Transcript of Proceedings

JUDGMENT

PRELIMINARY HEARING

© Copyright 2000


    APPEARANCES

     

    For the Appellant IN PERSON
    For the Respondent  


     

    JUDGE COLLINS:

  1. This is an appeal against the decision of an employment tribunal sitting at Stratford, the extended reasons having been promulgated on 12 October 1999. Neither Mr. McGovern the appellant nor Mr. Dawson-Smith the respondent attended and the tribunal Chairman, Mr Ryan sitting alone, proceeded to deal with the case on the basis of the originating application and the notice of appearance and awarded £540 for breach of contract.
  2. Mr. McGovern has explained to us how he was misled into not attending before the tribunal. I do not think that Mr. McGovern is suggesting that he was deliberately misled by anybody, but simply not being a lawyer and not understanding the procedure, he did not realise he had to go along and since Mr. Dawson-Smith has indicated that he was not coming down from Cumbria to attend, he did not think he had to go either.
  3. Mr. McGovern is not suggesting that there was any error of law on the part of the tribunal in this connection and he did not seek a review of the tribunal's decision on the ground of his being misled. It does not seem to us that his failure to attend before the tribunal and make the case which he now wishes to make is something that we can take into account.
  4. The basic facts were that the respondent Mr. Dawson-Smith was a manager for Mr. McGovern from 1992 until 30 April 1999. By that time, he had accumulated statutory rights under section 86 of the Employment Rights Act 1996 to seven weeks notice. However, as the tribunal held, the appellant in fact gave him 8 weeks notice and one matter which we are asked to consider by Mr. McGovern is whether an allowance against the award should be made because of the extra week. We think that the answer to that is quite simple; an employer is perfectly entitled to give an employee more than the statutory minimum notice, if he wishes to do so, either recognising a particular claim, which the employee has morally, if not legally or for whatever reason. The fact that Mr. McGovern chose to give eight weeks notice even though he could have given seven is something which he cannot go back on now.
  5. He also contends that after the employment ended he made four weeks voluntary payment of sick pay and that in the first two weeks of the respondent's sickness, he paid full pay when he only needed to pay at the statutory sick pay rate.
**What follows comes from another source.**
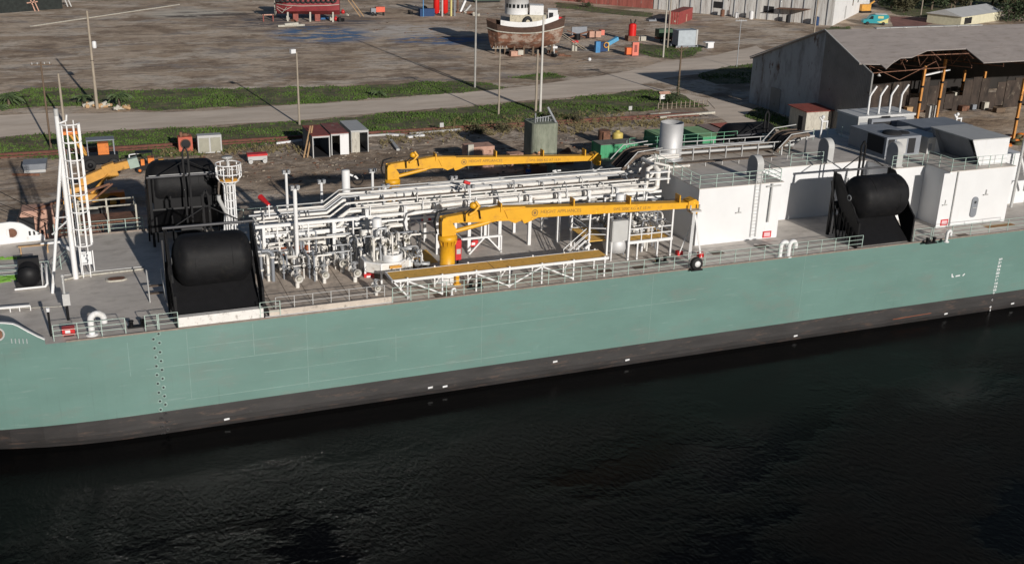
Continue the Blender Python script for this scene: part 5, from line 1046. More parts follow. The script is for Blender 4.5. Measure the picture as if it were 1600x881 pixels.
# ------------------------------------------------------------------ deckhouse
def wallbox(nm, x0, x1, y0, y1, z1=ROOF, m=WHITE): return MB().box(x0, x1, y0, y1, DECK, z1).build(nm, m, BG)
DH = thing('deckhouse', 'long white deckhouse block with stepped front wall, doors and roof deck', 'deckhouse', (46.5, 12, DECK))
def wb(nm, x0, x1, y0, y1, z1=ROOF, m=WHITE): return MB().box(x0, x1, y0, y1, DECK, z1-.05).build(nm, m, DH)
wb('wall', 46.5, 54.5, 4.9, 9.0); wb('wall', 46.502, 66.5, 9.002, 18.4); wb('wall', 66.502, 70.3, 5.85, 18.35)
wb('wall', 70.302, 77.6, 2.75, 18.3, 12.65)
rf = MB().prism([(46.4, 4.8), (54.6, 4.8), (54.6, 8.9), (66.45, 8.9), (66.45, 5.75), (70.25, 5.75), (70.25, 18.5), (46.4, 18.5)], 'Z', ROOF-.05, ROOF).build('roof', DECKM, DH)
MB().box(70.252, 77.7, 2.65, 18.45, 12.6, 12.66).build('roof', DECKM, DH)
MB().box(66.6, 86, 18.6, 21.2, DECK, 12.3).build('wall', GREYL, DH)
wb('wall', 77.7, 84, 8, 18.2, 12.2)
# ladders, pipes, doors and placards on the front walls
q0, q1 = PY(1176, 375, 4.75), PY(1186, 288, 4.75)
mb = MB()
for dx in (-.25, .25): mb.bar((q0.x+dx, 4.78, DECK+.3), (q0.x+dx, 4.78, ROOF+.9), .05)
for k in range(17): mb.bar((q0.x-.25, 4.78, DECK+.5+k*.3), (q0.x+.25, 4.78, DECK+.5+k*.3), .035)
mb.build('ladder', GREYL, DH)
mb = MB().tube([(53.4, 4.75, ROOF-.1), (53.35, 4.75, 9.0)], .09, 8).tube([(54.3, 4.82, ROOF-.3), (52.9, 4.78, ROOF-.3)], .07, 8); mb.build('downpipe', GREYL, DH)
def placard(x, y, z, nm='placard'):
    MB().box(x-.42, x+.42, y-.03, y, z-.28, z+.28).build(nm, RED, DH); MB().box(x-.3, x+.3, y-.045, y-.031, z-.18, z+.18).build('placard_face', mat('pale_pink%d' % int(x), (.62, .40, .42), .6), DH)
q = PY(1198, 366, 4.88); placard(q.x, 4.88, q.z); q = PY(1475, 347.5, 2.73); placard(q.x, 2.73, q.z)
for (px, py, yy) in ((1153, 332, 4.9), (1539, 304, 2.75), (1475, 320, 2.75)):
    q = PY(px, py, yy); MB().bar((q.x-.25, yy-.08, q.z), (q.x+.25, yy-.08, q.z), .1).bar((q.x+.05, yy-.06, q.z), (q.x+.05, yy-.06, q.z+.45), .07).build('wall_lamp', GREYL, DH)
q = PY(1521.5, 323.5, 2.73); w2, h2 = .36, .95
pr = [(q.x+w2*math.cos(a)*(.999), q.z+(h2-w2)*(1 if math.sin(a) > 0 else -1)+w2*math.sin(a)) for a in [math.pi*2*k/20+.001 for k in range(20)]]
d_ = MB().prism(pr, 'Y', 2.66, 2.745).build('door', GREYD, DH)
MB().ball((q.x+.02, 2.64, q.z+.45), .13, 0, (1, .3, 1)).build('window', GLASS, d_); MB().bar((q.x-.2, 2.63, q.z-.05), (q.x+.2, 2.63, q.z-.05), .05).build('handle', GREYL, d_)
MB().box(70.8, 77, 2.68, 2.73, 7.55, 7.62).build('skirting', GREYL, DH)
q = PY(1488, 300, 2.7); MB().tube([(q.x+.3, 2.68, 12.6), (q.x+.3, 2.68, DECK+.1)], .07, 8).build('downpipe', GREYL, DH)
MB().box(q.x-1.2, q.x+.1, 2.72, 2.748, DECK+.05, 12.5).build('wall_panel', WHITE, DH)
one(MB().ob(P(1560, 352, DECK+.005), 3.2, .8, .012), 'rust_stained_mat', [mat('rust_stain', (.30, .16, .06), .9)], 'orange rusty mat at the foot of the rightmost white wall', 'mat', P(1560, 352, DECK))
# inverted U vent hoods
def hood():
    t = thing('vent_hood', 'x', 'vent', (0, 0, 0), 'arched ventilation hoods'); r = .75; pf = [(-r, 0), (r, 0)]+[(r*math.cos(a), 1.35+r*math.sin(a)) for a in [math.pi*k/14 for k in range(15)]]
    MB().prism(pf, 'X', 0, .62).build('cowl', GREYL, t); p2 = [((r-.08)*u/r, .06+(z-.0)*.955) for u, z in pf]
    MB().prism(p2, 'X', -.012, -.002).build('louvre_face', GREYD, t); MB().box(-.05, .67, -.85, .85, -.02, .08).build('coaming', GREYL, t); return Proto(t)
hd = hood()
for (px, py, yy, z, lb) in ((1186, 284, 5.9, ROOF, 'grey arched vent hood on the leftmost roof block above the wall ladder'), (1301, 256.5, 9.6, ROOF, 'grey arched vent hood beside the black fender mast on the roof'), (1406, 262, 6.6, ROOF, 'grey arched vent hood right of the black fender mast, before the air units')):
    q = P(px, py, z); hd((q.x-.3, max(q.y, yy)+.2, z), lb)
# HVAC units on roof
def unit(nm, lb, x0, x1, y0, y1, z0, z1, m, faces=(), cat='air unit'):
    t = thing(nm, lb, cat, (x0, y0, z0)); MB().box(x0, x1, y0, y1, z0+.12, z1).build('casing', m, t); MB().box(x0-.05, x1+.05, y0-.05, y1+.05, z0, z0+.117).build('base_frame', GREYL, t)
    for (a, b, c0, c1, mm) in faces: MB().box(x0+a, x0+b, y0-.03, y0-.003, z0+c0, z0+c1).build('louvre', mm, t)
    return t
q = P(1384, 249, ROOF); X0 = q.x-.2; Y0 = q.y
t = unit('roof_air_unit', 'large dark grey air unit with black louvre panels, nearest on the roof', X0, X0+3.9, Y0, Y0+5.2, ROOF, ROOF+2.0, GREYD, ((.2, .9, .4, 1.8, DARK), (1.15, 2.3, .4, 1.8, GREYL), (2.5, 3.3, .4, 1.8, DARK)))
MB().box(X0-.02, X0-.003, Y0+.3, Y0+2.6, ROOF+.4, ROOF+1.9).build('louvre', DARK, t); MB().lathe((X0+1.6, Y0+1.3, ROOF+2.003), [(0, .2), (.8, .2), (.9, 0)], 16).lathe((X0+2.9, Y0+1.3, ROOF+2.003), [(0, .12), (.5, .12), (.6, 0)], 14).build('fan', DARK, t)
MB().box(X0-.6, X0+4.6, Y0-.6, Y0+6, ROOF+.002, ROOF+.05).build('plinth', GREYL, t)
unit('roof_air_unit', 'pale silver air unit with bright right side, just right of the black louvred unit', X0+4.6, X0+6.4, Y0-.2, Y0+4.5, ROOF, ROOF+1.75, GREYL, ((.9, 1.7, .2, 1.6, WHITE), (.1, .5, .6, 1.2, GREYD)))
t = unit('roof_duct_unit', 'wide grey duct unit with sloped hood behind the silver air unit', X0+6.6, X0+12.4, Y0+2.6, Y0+6.5, ROOF, ROOF+1.9, GREYD)
MB().prism([(X0+6.0, ROOF+1.25), (X0+7.4, ROOF+1.9), (X0+7.4, ROOF+1.25)], 'Y', Y0+2.4, Y0+4.4).build('sloped_hood', GREYL, t)
t = unit('roof_air_unit', 'dark topped air unit with black side grille at the back of the roof', X0+4.2, X0+8.4, Y0+7.3, Y0+9.2, ROOF, ROOF+1.9, GREYD, ((.2, 2.4, .3, 1.6, DARK),)); MB().lathe((X0+6.2, Y0+8.2, ROOF+1.903), [(0, .15), (.7, .15), (.8, 0)], 14).build('fan', DARK, t)
# white generator house with four exhaust pipes
g0 = P(1342, 208, ROOF); g0 = Vector((g0.x, 17.2, ROOF)); gx = PY(1345, 190, 17.2).x
t = unit('generator_house', 'long low white topped generator box at the back of the roof under four bent pipes', gx-.8, gx+6.0, 16.6, 19.8, ROOF+.02, ROOF+1.95, GREYL, ((.2, 1.6, .3, 1.5, GREYD), (2.6, 3.8, .3, 1.5, GREYD), (4.6, 6.2, .3, 1.5, GREYD)), 'generator')
MB().box(gx-.9, gx+6.1, 16.5, 19.9, ROOF+1.953, ROOF+2.15).build('lid', ROOFL, t)
ep_ = None
for k in range(4):
    x = gx+.7+k*1.3
    if ep_ is None:
        r0 = thing('exhaust_pipe', 'x', 'exhaust', (0, 0, 0), 'bent exhaust pipes'); MB().tube([(0, 0, 0), (0, 0, 1.75), (.12, 0, 2.0), (.65, 0, 2.75)], .1, 8).build('pipe', CLEAN, r0); MB().cyl((0, 0, 0), (0, 0, .08), .2, 10).build('flange', GALV, r0); ep_ = Proto(r0)
    ep_((x, 17.2, ROOF+2.15), ['leftmost', 'second', 'third', 'rightmost'][k]+' of the four white bent exhaust pipes on the generator box')
# sloped shelter at right
q = P(1490, 268, 12.66); sx0 = 71.3+.1; sy = 3.3
sx0 = PY(1484, 262, 3.6).x; 
t = thing('roof_shelter', 'white and grey roof shelter with slanted open left side above the door block', 'shelter', (74, 3.6, 12.66))
a0 = PY(1530, 259, 3.6).x; a1 = PY(1571, 256, 3.6).x; at = PY(1523, 226, 3.6).x; at1 = PY(1577, 224, 3.6).x; ZS = 15.0
MB().hexa([(a0, 3.6, 12.7), (a1, 3.6, 12.7), (a1, 3.68, 12.7), (a0, 3.68, 12.7), (at-.25, 3.6, ZS), (at1, 3.6, ZS), (at1, 3.68, ZS), (at-.25, 3.68, ZS)]).build('front_panel', WHITE, t)
MB().box(at-.3, at1+.05, 3.55, 9.0, ZS+.003, ZS+.1).build('roof', GREYL, t)
MB().hexa([(a0, 8.5, 12.7), (a1, 8.5, 12.7), (a1, 8.9, 12.7), (a0, 8.9, 12.7), (at-.2, 8.5, ZS), (at1, 8.5, ZS), (at1, 8.9, ZS), (at-.2, 8.9, ZS)]).build('rear_panel', GREYD, t)
MB().box(a1-.1, a1, 3.69, 8.49, 12.7, ZS).build('side_panel', WHITE, t); MB().hexa([(a0+.6, 4.6, 12.7), (a0+.7, 4.6, 12.7), (a0+.7, 8.49, 12.7), (a0+.6, 8.49, 12.7), (at+.1, 4.6, ZS), (at+.2, 4.6, ZS), (at+.2, 8.49, ZS), (at+.1, 8.49, ZS)]).build('inner_panel', GREYD, t)
# silver stack
q = P(1046, 248, ROOF); t = thing('exhaust_stack', 'wide stainless open topped cylinder standing on the left end of the roof', 'stack', q)
MB().lathe(q, [(1.03, 0), (1.03, 3.3), (.98, 3.3), (.98, .4)], 40).build('shell', SILV, t); MB().lathe((q.x, q.y, q.z+.5), [(.97, 0), (0, 0)], 30).build('inner', DARK, t); MB().lathe(q, [(1.2, 0), (1.2, .12), (1.03, .13)], 30).build('flange', GALV, t)
# roof railings
Z = ROOF
railing([(46.5, 17.9, Z), (46.5, 4.95, Z), (54.3, 4.95, Z), (54.4, 8.6, Z)], 'pale green railing round the leftmost roof block')
railing([(58.2, 9.1, Z), (61.6, 9.1, Z)], 'short roof railing left of the middle vent hood above the recessed wall')
railing([(66.7, 6.0, Z), (70.1, 6.0, Z)], 'short roof railing at the foot of the right vent hood')
railing([(70.5, 5.9, 12.66), (70.5, 2.85, 12.66), (77.5, 2.85, 12.66), (77.5, 7.5, 12.66)], 'pale green railing round the roof over the door block')
railing([(47.0, 18.3, Z), (58.5, 18.3, Z)], 'far roof railing between the stainless stack and the far right fender', m=mat('green_rail', (.16, .38, .24), .5))
a, b = P(1225, 222, Z), P(1308, 213, Z); railing([a+Vector((0, -.0, 0)), (a.x, a.y, Z), (b.x, a.y+.1, Z)], 'pale roof railing in front of the small cream shed')
railing([(60.2, 12.2, Z), (60.2, 16.6, Z), (63.2, 16.6, Z)], 'roof railing at the turn of the pipe tray')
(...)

We think that if an employer makes voluntary payments, he cannot thereafter seek to set those off against payments he is obliged to make by law.
  6. We have dealt with these matters on very briefly on merits, but it would be more correct to say that the tribunal had the written submissions of both Mr. McGovern and Mr. Dawson-Smith and came to a decision that cannot be faulted in law. The tribunal was entitled to come to the decision which it did on the material that it had.
  7. For those reasons Mr. McGovern has no reasonably arguable point of law and this appeal must be dismissed.